→ Written request
Please repeat all of the listing exactly.

_ _ _ _ _

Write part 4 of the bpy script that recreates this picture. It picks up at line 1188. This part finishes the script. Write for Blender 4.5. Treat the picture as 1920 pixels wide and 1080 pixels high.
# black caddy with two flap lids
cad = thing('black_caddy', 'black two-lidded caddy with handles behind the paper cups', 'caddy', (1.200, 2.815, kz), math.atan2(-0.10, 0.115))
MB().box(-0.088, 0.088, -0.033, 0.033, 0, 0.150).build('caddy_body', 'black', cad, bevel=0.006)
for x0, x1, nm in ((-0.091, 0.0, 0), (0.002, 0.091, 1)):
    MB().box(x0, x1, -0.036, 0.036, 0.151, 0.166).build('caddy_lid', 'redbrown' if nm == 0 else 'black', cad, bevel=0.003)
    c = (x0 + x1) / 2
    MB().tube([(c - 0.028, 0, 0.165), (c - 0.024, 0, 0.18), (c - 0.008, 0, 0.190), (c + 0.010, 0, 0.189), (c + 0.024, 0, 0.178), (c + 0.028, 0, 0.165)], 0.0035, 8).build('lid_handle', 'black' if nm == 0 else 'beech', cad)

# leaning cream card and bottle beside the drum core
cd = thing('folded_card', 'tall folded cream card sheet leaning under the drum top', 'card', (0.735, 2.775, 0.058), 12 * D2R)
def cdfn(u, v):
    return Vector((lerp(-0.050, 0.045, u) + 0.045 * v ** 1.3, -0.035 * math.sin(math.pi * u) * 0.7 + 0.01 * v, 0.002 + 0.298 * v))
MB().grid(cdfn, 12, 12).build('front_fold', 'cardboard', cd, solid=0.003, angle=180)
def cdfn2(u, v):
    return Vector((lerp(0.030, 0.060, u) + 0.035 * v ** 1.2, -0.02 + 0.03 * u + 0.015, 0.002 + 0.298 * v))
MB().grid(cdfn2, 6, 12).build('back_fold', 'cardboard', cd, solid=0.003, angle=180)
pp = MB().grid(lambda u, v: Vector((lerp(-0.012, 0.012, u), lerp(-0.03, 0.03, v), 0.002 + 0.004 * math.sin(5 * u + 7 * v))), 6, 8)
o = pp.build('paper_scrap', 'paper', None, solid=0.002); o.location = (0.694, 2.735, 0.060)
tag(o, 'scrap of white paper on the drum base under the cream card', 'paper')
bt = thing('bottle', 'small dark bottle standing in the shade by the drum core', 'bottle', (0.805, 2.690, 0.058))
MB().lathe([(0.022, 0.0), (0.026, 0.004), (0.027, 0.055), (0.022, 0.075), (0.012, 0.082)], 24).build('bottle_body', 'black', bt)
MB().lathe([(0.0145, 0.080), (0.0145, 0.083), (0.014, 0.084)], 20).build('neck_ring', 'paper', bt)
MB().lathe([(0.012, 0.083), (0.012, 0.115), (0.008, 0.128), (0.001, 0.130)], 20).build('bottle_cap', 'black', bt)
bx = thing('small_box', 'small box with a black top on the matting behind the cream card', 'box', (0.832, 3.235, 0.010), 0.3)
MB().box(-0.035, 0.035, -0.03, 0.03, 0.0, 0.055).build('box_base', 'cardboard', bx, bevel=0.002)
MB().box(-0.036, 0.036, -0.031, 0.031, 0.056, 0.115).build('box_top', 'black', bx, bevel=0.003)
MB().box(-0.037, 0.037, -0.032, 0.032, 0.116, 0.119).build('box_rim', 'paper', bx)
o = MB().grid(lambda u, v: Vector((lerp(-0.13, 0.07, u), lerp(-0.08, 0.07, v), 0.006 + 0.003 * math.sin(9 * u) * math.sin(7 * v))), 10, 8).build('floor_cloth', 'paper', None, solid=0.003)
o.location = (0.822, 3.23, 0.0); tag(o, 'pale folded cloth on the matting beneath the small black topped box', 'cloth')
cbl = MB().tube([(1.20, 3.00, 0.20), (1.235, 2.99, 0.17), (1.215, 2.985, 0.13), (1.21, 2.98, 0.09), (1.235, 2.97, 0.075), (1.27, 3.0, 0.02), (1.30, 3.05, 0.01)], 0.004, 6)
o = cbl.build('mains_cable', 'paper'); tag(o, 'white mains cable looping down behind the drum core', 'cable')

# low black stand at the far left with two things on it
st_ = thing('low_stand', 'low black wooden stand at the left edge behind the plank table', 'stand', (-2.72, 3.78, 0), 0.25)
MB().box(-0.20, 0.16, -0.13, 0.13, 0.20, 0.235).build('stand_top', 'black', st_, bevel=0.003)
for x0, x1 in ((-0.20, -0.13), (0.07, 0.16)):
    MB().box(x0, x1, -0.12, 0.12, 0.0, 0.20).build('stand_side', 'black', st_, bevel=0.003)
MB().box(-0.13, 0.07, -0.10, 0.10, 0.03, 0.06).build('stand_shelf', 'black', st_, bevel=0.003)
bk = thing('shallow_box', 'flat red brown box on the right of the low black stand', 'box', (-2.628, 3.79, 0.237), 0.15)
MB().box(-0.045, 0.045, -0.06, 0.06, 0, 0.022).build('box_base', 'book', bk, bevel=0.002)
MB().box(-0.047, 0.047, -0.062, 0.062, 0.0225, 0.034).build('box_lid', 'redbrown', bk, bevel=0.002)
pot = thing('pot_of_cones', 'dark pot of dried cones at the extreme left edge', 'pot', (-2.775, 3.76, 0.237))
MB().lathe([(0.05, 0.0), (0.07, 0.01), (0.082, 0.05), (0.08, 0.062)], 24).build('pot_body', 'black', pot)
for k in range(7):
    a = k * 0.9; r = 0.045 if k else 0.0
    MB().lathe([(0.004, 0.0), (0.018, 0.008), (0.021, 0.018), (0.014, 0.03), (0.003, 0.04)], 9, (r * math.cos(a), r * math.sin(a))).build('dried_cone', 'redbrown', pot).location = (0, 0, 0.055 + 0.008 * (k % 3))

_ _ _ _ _

→ Task response
Write part 4 of the bpy script that recreates this picture. It picks up at line 1188. This part finishes the script. Write for Blender 4.5. Treat the picture as 1920 pixels wide and 1080 pixels high.
# black caddy with two flap lids
cad = thing('black_caddy', 'black two-lidded caddy with handles behind the paper cups', 'caddy', (1.200, 2.815, kz), math.atan2(-0.10, 0.115))
MB().box(-0.088, 0.088, -0.033, 0.033, 0, 0.150).build('caddy_body', 'black', cad, bevel=0.006)
for x0, x1, nm in ((-0.091, 0.0, 0), (0.002, 0.091, 1)):
    MB().box(x0, x1, -0.036, 0.036, 0.151, 0.166).build('caddy_lid', 'redbrown' if nm == 0 else 'black', cad, bevel=0.003)
    c = (x0 + x1) / 2
    MB().tube([(c - 0.028, 0, 0.165), (c - 0.024, 0, 0.18), (c - 0.008, 0, 0.190), (c + 0.010, 0, 0.189), (c + 0.024, 0, 0.178), (c + 0.028, 0, 0.165)], 0.0035, 8).build('lid_handle', 'black' if nm == 0 else 'beech', cad)

# leaning cream card and bottle beside the drum core
cd = thing('folded_card', 'tall folded cream card sheet leaning under the drum top', 'card', (0.735, 2.775, 0.058), 12 * D2R)
def cdfn(u, v):
    return Vector((lerp(-0.050, 0.045, u) + 0.045 * v ** 1.3, -0.035 * math.sin(math.pi * u) * 0.7 + 0.01 * v, 0.002 + 0.298 * v))
MB().grid(cdfn, 12, 12).build('front_fold', 'cardboard', cd, solid=0.003, angle=180)
def cdfn2(u, v):
    return Vector((lerp(0.030, 0.060, u) + 0.035 * v ** 1.2, -0.02 + 0.03 * u + 0.015, 0.002 + 0.298 * v))
MB().grid(cdfn2, 6, 12).build('back_fold', 'cardboard', cd, solid=0.003, angle=180)
pp = MB().grid(lambda u, v: Vector((lerp(-0.012, 0.012, u), lerp(-0.03, 0.03, v), 0.002 + 0.004 * math.sin(5 * u + 7 * v))), 6, 8)
o = pp.build('paper_scrap', 'paper', None, solid=0.002); o.location = (0.694, 2.735, 0.060)
tag(o, 'scrap of white paper on the drum base under the cream card', 'paper')
bt = thing('bottle', 'small dark bottle standing in the shade by the drum core', 'bottle', (0.805, 2.690, 0.058))
MB().lathe([(0.022, 0.0), (0.026, 0.004), (0.027, 0.055), (0.022, 0.075), (0.012, 0.082)], 24).build('bottle_body', 'black', bt)
MB().lathe([(0.0145, 0.080), (0.0145, 0.083), (0.014, 0.084)], 20).build('neck_ring', 'paper', bt)
MB().lathe([(0.012, 0.083), (0.012, 0.115), (0.008, 0.128), (0.001, 0.130)], 20).build('bottle_cap', 'black', bt)
bx = thing('small_box', 'small box with a black top on the matting behind the cream card', 'box', (0.832, 3.235, 0.010), 0.3)
MB().box(-0.035, 0.035, -0.03, 0.03, 0.0, 0.055).build('box_base', 'cardboard', bx, bevel=0.002)
MB().box(-0.036, 0.036, -0.031, 0.031, 0.056, 0.115).build('box_top', 'black', bx, bevel=0.003)
MB().box(-0.037, 0.037, -0.032, 0.032, 0.116, 0.119).build('box_rim', 'paper', bx)
o = MB().grid(lambda u, v: Vector((lerp(-0.13, 0.07, u), lerp(-0.08, 0.07, v), 0.006 + 0.003 * math.sin(9 * u) * math.sin(7 * v))), 10, 8).build('floor_cloth', 'paper', None, solid=0.003)
o.location = (0.822, 3.23, 0.0); tag(o, 'pale folded cloth on the matting beneath the small black topped box', 'cloth')
cbl = MB().tube([(1.20, 3.00, 0.20), (1.235, 2.99, 0.17), (1.215, 2.985, 0.13), (1.21, 2.98, 0.09), (1.235, 2.97, 0.075), (1.27, 3.0, 0.02), (1.30, 3.05, 0.01)], 0.004, 6)
o = cbl.build('mains_cable', 'paper'); tag(o, 'white mains cable looping down behind the drum core', 'cable')

# low black stand at the far left with two things on it
st_ = thing('low_stand', 'low black wooden stand at the left edge behind the plank table', 'stand', (-2.72, 3.78, 0), 0.25)
MB().box(-0.20, 0.16, -0.13, 0.13, 0.20, 0.235).build('stand_top', 'black', st_, bevel=0.003)
for x0, x1 in ((-0.20, -0.13), (0.07, 0.16)):
    MB().box(x0, x1, -0.12, 0.12, 0.0, 0.20).build('stand_side', 'black', st_, bevel=0.003)
MB().box(-0.13, 0.07, -0.10, 0.10, 0.03, 0.06).build('stand_shelf', 'black', st_, bevel=0.003)
bk = thing('shallow_box', 'flat red brown box on the right of the low black stand', 'box', (-2.628, 3.79, 0.237), 0.15)
MB().box(-0.045, 0.045, -0.06, 0.06, 0, 0.022).build('box_base', 'book', bk, bevel=0.002)
MB().box(-0.047, 0.047, -0.062, 0.062, 0.0225, 0.034).build('box_lid', 'redbrown', bk, bevel=0.002)
pot = thing('pot_of_cones', 'dark pot of dried cones at the extreme left edge', 'pot', (-2.775, 3.76, 0.237))
MB().lathe([(0.05, 0.0), (0.07, 0.01), (0.082, 0.05), (0.08, 0.062)], 24).build('pot_body', 'black', pot)
for k in range(7):
    a = k * 0.9; r = 0.045 if k else 0.0
    MB().lathe([(0.004, 0.0), (0.018, 0.008), (0.021, 0.018), (0.014, 0.03), (0.003, 0.04)], 9, (r * math.cos(a), r * math.sin(a))).build('dried_cone', 'redbrown', pot).location = (0, 0, 0.055 + 0.008 * (k % 3))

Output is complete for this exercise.